Qual é a real posição majoritária ocupada por membros do Povo Negro? No sistema carcerária, por exemplo, quem perfaz a enorme maioria da população prisional no Brasil? Qual o percentual de negros e negras ocupando cargos decisivo, nesta República? Seja na esfera da União, dos Estados ou dos Municípios, seja ainda nos respectivos poderes (Legislativo,Judiciário e Executivo e mesmo nas Forças Armadas), na mídia corporativa, nas empresas, etc. A quantos membros do Povo Negro - mulheres e homens - se dá a oportunidade de ler e interpretar a lei maior do país, a Constituição, por exemplo no título II, capítulo II, art 7º e em outros artigos, relativos aos direitos sociais tais como em relação ao valor do salário-mínimo, alimentação, habitação, a saúde, a educação, ao lazer e outros itens ali assegurados formalmente? Quando se veem em sua situação concreta no dia a dia, o que pensar dos direitos constitucionalmente assegurados e não usufruídas devidamente? Para quem, no dia a dia, se volta esta República? Qando se lança um olhar, por outro lado, para as condições de vida privilegiadas usufruídos pelas elites brasileiras, econômicas, políticas e culturais, que avaliação se pode ter? No sistema público de saúde, por exemplo, quem recorre ao SUS? Quem usa transporte público? Onde se acham matriculados seus filhos? E em relação as classes populares, quais as condições de defesa que lhe são assegurados, no sistema judiciário? São Tantas perguntas... República deveria ter a ver com coisa pública, isto é, com a situação do público, quer dizer da população, do conjunto dos cidadãos e cidadãs. Quem de fato tira proveito na gestão desta República? São perguntas tantas que poderíamos acrescentar, no sentido de lembrar as elites brasileiras de sua perversidade, ao comemorarmos 130 anos de república, durante os quais, não apenas não tivemos oportunidade de assegurar direitos formalmente inscritos nas leis, como também a manter privilégios seculares até hoje.

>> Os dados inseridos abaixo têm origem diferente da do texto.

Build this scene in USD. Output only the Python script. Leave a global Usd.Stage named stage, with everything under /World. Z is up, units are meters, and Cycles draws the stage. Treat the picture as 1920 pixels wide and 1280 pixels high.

Nem tudo, entretanto, na trajetória do povo negro das classes populares, se resume a trevas e reveses. Há, sim, muito também a comemorar. Ontem como hoje, tem sido animadora sua trajetória de resistência, nos diversos Campos da realidade. De fato, as lutas do Povo trabalhador brasileiro nos inspiram, a todos os componentes das classes populares, a manterem viva sua esperança, a medida que buscam beber sua força da memória histórica dos oprimidos, no Brasil, na América Latina e no mundo. De esperança e luta continuará sendo a saga do povo negro, em busca de uma verdadeira República democrática, socioambientalmente comprometida, economicamente justa, politicamente participativa e culturalmente diversa, que faça jus a dignidade dos humanos e do planeta, por meio da construção, a curto, médio e longo prazos, de um novo modo de produção, de consumo e de gestão societal, ainda que de maneira processual e molecular.